STORED DATA -
—————

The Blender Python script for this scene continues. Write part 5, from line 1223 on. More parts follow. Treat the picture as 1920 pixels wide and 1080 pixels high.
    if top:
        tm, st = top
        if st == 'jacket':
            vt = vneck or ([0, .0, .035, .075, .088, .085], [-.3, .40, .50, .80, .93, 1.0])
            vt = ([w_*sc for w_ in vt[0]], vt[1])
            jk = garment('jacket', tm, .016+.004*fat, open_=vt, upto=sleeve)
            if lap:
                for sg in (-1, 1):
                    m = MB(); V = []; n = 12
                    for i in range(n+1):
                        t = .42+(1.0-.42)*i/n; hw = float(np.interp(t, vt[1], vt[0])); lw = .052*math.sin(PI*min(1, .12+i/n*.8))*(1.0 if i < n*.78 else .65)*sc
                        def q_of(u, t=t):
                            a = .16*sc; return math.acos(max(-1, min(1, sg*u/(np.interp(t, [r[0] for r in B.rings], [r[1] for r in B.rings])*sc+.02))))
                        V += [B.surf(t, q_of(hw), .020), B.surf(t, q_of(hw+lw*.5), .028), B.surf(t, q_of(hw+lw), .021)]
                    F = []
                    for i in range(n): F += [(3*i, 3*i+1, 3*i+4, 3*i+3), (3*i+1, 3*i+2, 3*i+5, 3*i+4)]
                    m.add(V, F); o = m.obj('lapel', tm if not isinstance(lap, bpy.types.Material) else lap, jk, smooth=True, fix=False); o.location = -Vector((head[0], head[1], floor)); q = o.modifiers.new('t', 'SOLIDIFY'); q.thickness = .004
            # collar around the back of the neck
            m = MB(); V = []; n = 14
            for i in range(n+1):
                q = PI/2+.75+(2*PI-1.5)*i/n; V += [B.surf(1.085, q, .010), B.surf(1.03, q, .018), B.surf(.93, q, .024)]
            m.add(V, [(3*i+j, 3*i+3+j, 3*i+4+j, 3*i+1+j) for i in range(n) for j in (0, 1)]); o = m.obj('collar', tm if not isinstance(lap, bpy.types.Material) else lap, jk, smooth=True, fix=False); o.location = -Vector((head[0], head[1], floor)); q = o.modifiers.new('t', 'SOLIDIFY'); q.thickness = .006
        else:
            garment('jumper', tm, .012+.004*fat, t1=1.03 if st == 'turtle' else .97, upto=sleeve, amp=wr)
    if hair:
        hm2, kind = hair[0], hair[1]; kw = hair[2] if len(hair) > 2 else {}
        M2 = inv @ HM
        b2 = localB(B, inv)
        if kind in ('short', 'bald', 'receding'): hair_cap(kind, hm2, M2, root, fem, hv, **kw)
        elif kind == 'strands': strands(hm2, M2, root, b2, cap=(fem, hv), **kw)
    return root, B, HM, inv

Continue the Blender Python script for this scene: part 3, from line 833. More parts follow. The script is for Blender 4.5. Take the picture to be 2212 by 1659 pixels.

—————

TASK TO COMPLETE - Reproduce the data in full, exactly as presented.

EXERCISE RESULT -
The Blender Python script for this scene continues. Write part 5, from line 1223 on. More parts follow. Treat the picture as 1920 pixels wide and 1080 pixels high.
    if top:
        tm, st = top
        if st == 'jacket':
            vt = vneck or ([0, .0, .035, .075, .088, .085], [-.3, .40, .50, .80, .93, 1.0])
            vt = ([w_*sc for w_ in vt[0]], vt[1])
            jk = garment('jacket', tm, .016+.004*fat, open_=vt, upto=sleeve)
            if lap:
                for sg in (-1, 1):
                    m = MB(); V = []; n = 12
                    for i in range(n+1):
                        t = .42+(1.0-.42)*i/n; hw = float(np.interp(t, vt[1], vt[0])); lw = .052*math.sin(PI*min(1, .12+i/n*.8))*(1.0 if i < n*.78 else .65)*sc
                        def q_of(u, t=t):
                            a = .16*sc; return math.acos(max(-1, min(1, sg*u/(np.interp(t, [r[0] for r in B.rings], [r[1] for r in B.rings])*sc+.02))))
                        V += [B.surf(t, q_of(hw), .020), B.surf(t, q_of(hw+lw*.5), .028), B.surf(t, q_of(hw+lw), .021)]
                    F = []
                    for i in range(n): F += [(3*i, 3*i+1, 3*i+4, 3*i+3), (3*i+1, 3*i+2, 3*i+5, 3*i+4)]
                    m.add(V, F); o = m.obj('lapel', tm if not isinstance(lap, bpy.types.Material) else lap, jk, smooth=True, fix=False); o.location = -Vector((head[0], head[1], floor)); q = o.modifiers.new('t', 'SOLIDIFY'); q.thickness = .004
            # collar around the back of the neck
            m = MB(); V = []; n = 14
            for i in range(n+1):
                q = PI/2+.75+(2*PI-1.5)*i/n; V += [B.surf(1.085, q, .010), B.surf(1.03, q, .018), B.surf(.93, q, .024)]
            m.add(V, [(3*i+j, 3*i+3+j, 3*i+4+j, 3*i+1+j) for i in range(n) for j in (0, 1)]); o = m.obj('collar', tm if not isinstance(lap, bpy.types.Material) else lap, jk, smooth=True, fix=False); o.location = -Vector((head[0], head[1], floor)); q = o.modifiers.new('t', 'SOLIDIFY'); q.thickness = .006
        else:
            garment('jumper', tm, .012+.004*fat, t1=1.03 if st == 'turtle' else .97, upto=sleeve, amp=wr)
    if hair:
        hm2, kind = hair[0], hair[1]; kw = hair[2] if len(hair) > 2 else {}
        M2 = inv @ HM
        b2 = localB(B, inv)
        if kind in ('short', 'bald', 'receding'): hair_cap(kind, hm2, M2, root, fem, hv, **kw)
        elif kind == 'strands': strands(hm2, M2, root, b2, cap=(fem, hv), **kw)
    return root, B, HM, inv

Continue the Blender Python script for this scene: part 3, from line 833. More parts follow. The script is for Blender 4.5. Take the picture to be 2212 by 1659 pixels.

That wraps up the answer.